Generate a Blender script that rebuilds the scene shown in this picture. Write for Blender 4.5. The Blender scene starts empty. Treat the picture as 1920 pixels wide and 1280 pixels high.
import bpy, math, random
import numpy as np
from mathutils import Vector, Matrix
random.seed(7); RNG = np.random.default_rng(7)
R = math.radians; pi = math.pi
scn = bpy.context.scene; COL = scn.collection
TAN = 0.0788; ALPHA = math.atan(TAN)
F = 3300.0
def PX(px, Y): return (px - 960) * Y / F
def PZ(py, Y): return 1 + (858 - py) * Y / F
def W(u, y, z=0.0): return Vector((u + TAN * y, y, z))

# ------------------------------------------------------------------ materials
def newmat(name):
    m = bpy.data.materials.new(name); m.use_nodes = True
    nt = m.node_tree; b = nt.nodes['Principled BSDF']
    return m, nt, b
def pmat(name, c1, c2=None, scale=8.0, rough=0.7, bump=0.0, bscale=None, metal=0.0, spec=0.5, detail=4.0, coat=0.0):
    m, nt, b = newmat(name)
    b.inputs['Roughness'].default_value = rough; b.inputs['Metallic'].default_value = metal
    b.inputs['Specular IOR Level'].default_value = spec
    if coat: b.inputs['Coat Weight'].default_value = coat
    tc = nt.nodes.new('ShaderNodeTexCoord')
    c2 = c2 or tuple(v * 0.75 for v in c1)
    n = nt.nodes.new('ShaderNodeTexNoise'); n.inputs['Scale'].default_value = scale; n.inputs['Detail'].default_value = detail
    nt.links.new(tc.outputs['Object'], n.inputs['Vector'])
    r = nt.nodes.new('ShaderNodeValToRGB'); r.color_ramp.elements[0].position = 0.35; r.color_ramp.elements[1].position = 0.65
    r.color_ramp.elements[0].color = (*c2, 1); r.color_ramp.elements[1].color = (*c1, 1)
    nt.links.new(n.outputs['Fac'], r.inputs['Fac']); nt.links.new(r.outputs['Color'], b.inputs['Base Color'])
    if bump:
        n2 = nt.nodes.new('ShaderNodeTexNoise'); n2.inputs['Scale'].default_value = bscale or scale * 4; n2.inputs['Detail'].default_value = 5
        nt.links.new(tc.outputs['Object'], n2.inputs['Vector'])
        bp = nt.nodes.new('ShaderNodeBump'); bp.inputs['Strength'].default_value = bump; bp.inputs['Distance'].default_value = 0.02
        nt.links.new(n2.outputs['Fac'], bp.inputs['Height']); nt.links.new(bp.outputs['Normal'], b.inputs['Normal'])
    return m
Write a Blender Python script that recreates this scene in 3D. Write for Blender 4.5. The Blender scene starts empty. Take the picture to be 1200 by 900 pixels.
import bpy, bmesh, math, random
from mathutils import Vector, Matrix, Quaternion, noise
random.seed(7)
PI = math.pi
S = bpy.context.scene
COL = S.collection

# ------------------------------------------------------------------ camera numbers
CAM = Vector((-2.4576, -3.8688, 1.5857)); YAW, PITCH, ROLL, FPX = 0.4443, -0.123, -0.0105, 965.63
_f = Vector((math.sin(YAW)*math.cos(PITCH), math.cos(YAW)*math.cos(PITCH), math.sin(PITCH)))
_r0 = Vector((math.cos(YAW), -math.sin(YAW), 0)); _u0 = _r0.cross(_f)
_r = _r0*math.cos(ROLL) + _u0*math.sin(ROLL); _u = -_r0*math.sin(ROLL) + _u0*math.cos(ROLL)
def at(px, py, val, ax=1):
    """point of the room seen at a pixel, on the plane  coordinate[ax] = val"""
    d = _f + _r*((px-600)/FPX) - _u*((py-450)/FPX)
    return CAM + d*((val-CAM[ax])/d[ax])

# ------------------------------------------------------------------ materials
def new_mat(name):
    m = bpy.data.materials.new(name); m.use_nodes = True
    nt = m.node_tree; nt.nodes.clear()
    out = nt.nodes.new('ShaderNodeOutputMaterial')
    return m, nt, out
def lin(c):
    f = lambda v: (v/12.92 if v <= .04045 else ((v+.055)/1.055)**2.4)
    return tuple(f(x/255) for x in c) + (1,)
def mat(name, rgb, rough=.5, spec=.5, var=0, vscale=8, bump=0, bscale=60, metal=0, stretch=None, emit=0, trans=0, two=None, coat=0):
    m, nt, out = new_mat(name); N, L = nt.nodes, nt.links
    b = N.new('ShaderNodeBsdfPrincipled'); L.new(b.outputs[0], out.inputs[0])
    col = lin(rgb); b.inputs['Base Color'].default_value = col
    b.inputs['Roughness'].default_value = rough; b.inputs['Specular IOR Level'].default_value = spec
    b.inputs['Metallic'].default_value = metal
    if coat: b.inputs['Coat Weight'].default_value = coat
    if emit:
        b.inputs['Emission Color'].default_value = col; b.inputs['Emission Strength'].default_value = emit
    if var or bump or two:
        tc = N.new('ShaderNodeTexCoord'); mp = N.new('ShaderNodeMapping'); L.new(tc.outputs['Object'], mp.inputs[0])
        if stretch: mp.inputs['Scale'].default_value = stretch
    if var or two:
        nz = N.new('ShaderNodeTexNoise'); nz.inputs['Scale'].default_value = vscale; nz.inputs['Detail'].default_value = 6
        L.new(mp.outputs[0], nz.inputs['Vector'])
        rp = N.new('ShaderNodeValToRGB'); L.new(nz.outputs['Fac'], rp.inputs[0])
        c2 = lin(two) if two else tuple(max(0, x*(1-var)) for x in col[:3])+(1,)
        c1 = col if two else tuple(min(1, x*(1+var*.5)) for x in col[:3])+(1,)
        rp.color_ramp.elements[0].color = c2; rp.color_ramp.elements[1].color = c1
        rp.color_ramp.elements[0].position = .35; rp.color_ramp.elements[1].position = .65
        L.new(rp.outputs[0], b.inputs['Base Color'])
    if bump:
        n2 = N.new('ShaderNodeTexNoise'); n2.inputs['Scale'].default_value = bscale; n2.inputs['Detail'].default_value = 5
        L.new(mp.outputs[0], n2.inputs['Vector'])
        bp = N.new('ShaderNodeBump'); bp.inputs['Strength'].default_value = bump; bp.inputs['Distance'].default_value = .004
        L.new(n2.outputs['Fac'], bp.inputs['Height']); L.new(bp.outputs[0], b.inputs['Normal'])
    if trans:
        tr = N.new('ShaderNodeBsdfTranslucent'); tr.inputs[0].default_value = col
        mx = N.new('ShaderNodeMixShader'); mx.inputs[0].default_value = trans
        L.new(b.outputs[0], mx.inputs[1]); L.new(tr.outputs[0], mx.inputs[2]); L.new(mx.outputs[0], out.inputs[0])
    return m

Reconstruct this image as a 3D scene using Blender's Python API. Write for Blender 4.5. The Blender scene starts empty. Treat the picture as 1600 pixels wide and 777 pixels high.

Stated goal -
Exactly as written above, please repeat the entries.

Correct output -
Generate a Blender script that rebuilds the scene shown in this picture. Write for Blender 4.5. The Blender scene starts empty. Treat the picture as 1920 pixels wide and 1280 pixels high.
import bpy, math, random
import numpy as np
from mathutils import Vector, Matrix
random.seed(7); RNG = np.random.default_rng(7)
R = math.radians; pi = math.pi
scn = bpy.context.scene; COL = scn.collection
TAN = 0.0788; ALPHA = math.atan(TAN)
F = 3300.0
def PX(px, Y): return (px - 960) * Y / F
def PZ(py, Y): return 1 + (858 - py) * Y / F
def W(u, y, z=0.0): return Vector((u + TAN * y, y, z))

# ------------------------------------------------------------------ materials
def newmat(name):
    m = bpy.data.materials.new(name); m.use_nodes = True
    nt = m.node_tree; b = nt.nodes['Principled BSDF']
    return m, nt, b
def pmat(name, c1, c2=None, scale=8.0, rough=0.7, bump=0.0, bscale=None, metal=0.0, spec=0.5, detail=4.0, coat=0.0):
    m, nt, b = newmat(name)
    b.inputs['Roughness'].default_value = rough; b.inputs['Metallic'].default_value = metal
    b.inputs['Specular IOR Level'].default_value = spec
    if coat: b.inputs['Coat Weight'].default_value = coat
    tc = nt.nodes.new('ShaderNodeTexCoord')
    c2 = c2 or tuple(v * 0.75 for v in c1)
    n = nt.nodes.new('ShaderNodeTexNoise'); n.inputs['Scale'].default_value = scale; n.inputs['Detail'].default_value = detail
    nt.links.new(tc.outputs['Object'], n.inputs['Vector'])
    r = nt.nodes.new('ShaderNodeValToRGB'); r.color_ramp.elements[0].position = 0.35; r.color_ramp.elements[1].position = 0.65
    r.color_ramp.elements[0].color = (*c2, 1); r.color_ramp.elements[1].color = (*c1, 1)
    nt.links.new(n.outputs['Fac'], r.inputs['Fac']); nt.links.new(r.outputs['Color'], b.inputs['Base Color'])
    if bump:
        n2 = nt.nodes.new('ShaderNodeTexNoise'); n2.inputs['Scale'].default_value = bscale or scale * 4; n2.inputs['Detail'].default_value = 5
        nt.links.new(tc.outputs['Object'], n2.inputs['Vector'])
        bp = nt.nodes.new('ShaderNodeBump'); bp.inputs['Strength'].default_value = bump; bp.inputs['Distance'].default_value = 0.02
        nt.links.new(n2.outputs['Fac'], bp.inputs['Height']); nt.links.new(bp.outputs['Normal'], b.inputs['Normal'])
    return m
Write a Blender Python script that recreates this scene in 3D. Write for Blender 4.5. The Blender scene starts empty. Take the picture to be 1200 by 900 pixels.
import bpy, bmesh, math, random
from mathutils import Vector, Matrix, Quaternion, noise
random.seed(7)
PI = math.pi
S = bpy.context.scene
COL = S.collection

# ------------------------------------------------------------------ camera numbers
CAM = Vector((-2.4576, -3.8688, 1.5857)); YAW, PITCH, ROLL, FPX = 0.4443, -0.123, -0.0105, 965.63
_f = Vector((math.sin(YAW)*math.cos(PITCH), math.cos(YAW)*math.cos(PITCH), math.sin(PITCH)))
_r0 = Vector((math.cos(YAW), -math.sin(YAW), 0)); _u0 = _r0.cross(_f)
_r = _r0*math.cos(ROLL) + _u0*math.sin(ROLL); _u = -_r0*math.sin(ROLL) + _u0*math.cos(ROLL)
def at(px, py, val, ax=1):
    """point of the room seen at a pixel, on the plane  coordinate[ax] = val"""
    d = _f + _r*((px-600)/FPX) - _u*((py-450)/FPX)
    return CAM + d*((val-CAM[ax])/d[ax])

# ------------------------------------------------------------------ materials
def new_mat(name):
    m = bpy.data.materials.new(name); m.use_nodes = True
    nt = m.node_tree; nt.nodes.clear()
    out = nt.nodes.new('ShaderNodeOutputMaterial')
    return m, nt, out
def lin(c):
    f = lambda v: (v/12.92 if v <= .04045 else ((v+.055)/1.055)**2.4)
    return tuple(f(x/255) for x in c) + (1,)
def mat(name, rgb, rough=.5, spec=.5, var=0, vscale=8, bump=0, bscale=60, metal=0, stretch=None, emit=0, trans=0, two=None, coat=0):
    m, nt, out = new_mat(name); N, L = nt.nodes, nt.links
    b = N.new('ShaderNodeBsdfPrincipled'); L.new(b.outputs[0], out.inputs[0])
    col = lin(rgb); b.inputs['Base Color'].default_value = col
    b.inputs['Roughness'].default_value = rough; b.inputs['Specular IOR Level'].default_value = spec
    b.inputs['Metallic'].default_value = metal
    if coat: b.inputs['Coat Weight'].default_value = coat
    if emit:
        b.inputs['Emission Color'].default_value = col; b.inputs['Emission Strength'].default_value = emit
    if var or bump or two:
        tc = N.new('ShaderNodeTexCoord'); mp = N.new('ShaderNodeMapping'); L.new(tc.outputs['Object'], mp.inputs[0])
        if stretch: mp.inputs['Scale'].default_value = stretch
    if var or two:
        nz = N.new('ShaderNodeTexNoise'); nz.inputs['Scale'].default_value = vscale; nz.inputs['Detail'].default_value = 6
        L.new(mp.outputs[0], nz.inputs['Vector'])
        rp = N.new('ShaderNodeValToRGB'); L.new(nz.outputs['Fac'], rp.inputs[0])
        c2 = lin(two) if two else tuple(max(0, x*(1-var)) for x in col[:3])+(1,)
        c1 = col if two else tuple(min(1, x*(1+var*.5)) for x in col[:3])+(1,)
        rp.color_ramp.elements[0].color = c2; rp.color_ramp.elements[1].color = c1
        rp.color_ramp.elements[0].position = .35; rp.color_ramp.elements[1].position = .65
        L.new(rp.outputs[0], b.inputs['Base Color'])
    if bump:
        n2 = N.new('ShaderNodeTexNoise'); n2.inputs['Scale'].default_value = bscale; n2.inputs['Detail'].default_value = 5
        L.new(mp.outputs[0], n2.inputs['Vector'])
        bp = N.new('ShaderNodeBump'); bp.inputs['Strength'].default_value = bump; bp.inputs['Distance'].default_value = .004
        L.new(n2.outputs['Fac'], bp.inputs['Height']); L.new(bp.outputs[0], b.inputs['Normal'])
    if trans:
        tr = N.new('ShaderNodeBsdfTranslucent'); tr.inputs[0].default_value = col
        mx = N.new('ShaderNodeMixShader'); mx.inputs[0].default_value = trans
        L.new(b.outputs[0], mx.inputs[1]); L.new(tr.outputs[0], mx.inputs[2]); L.new(mx.outputs[0], out.inputs[0])
    return m

Reconstruct this image as a 3D scene using Blender's Python API. Write for Blender 4.5. The Blender scene starts empty. Treat the picture as 1600 pixels wide and 777 pixels high.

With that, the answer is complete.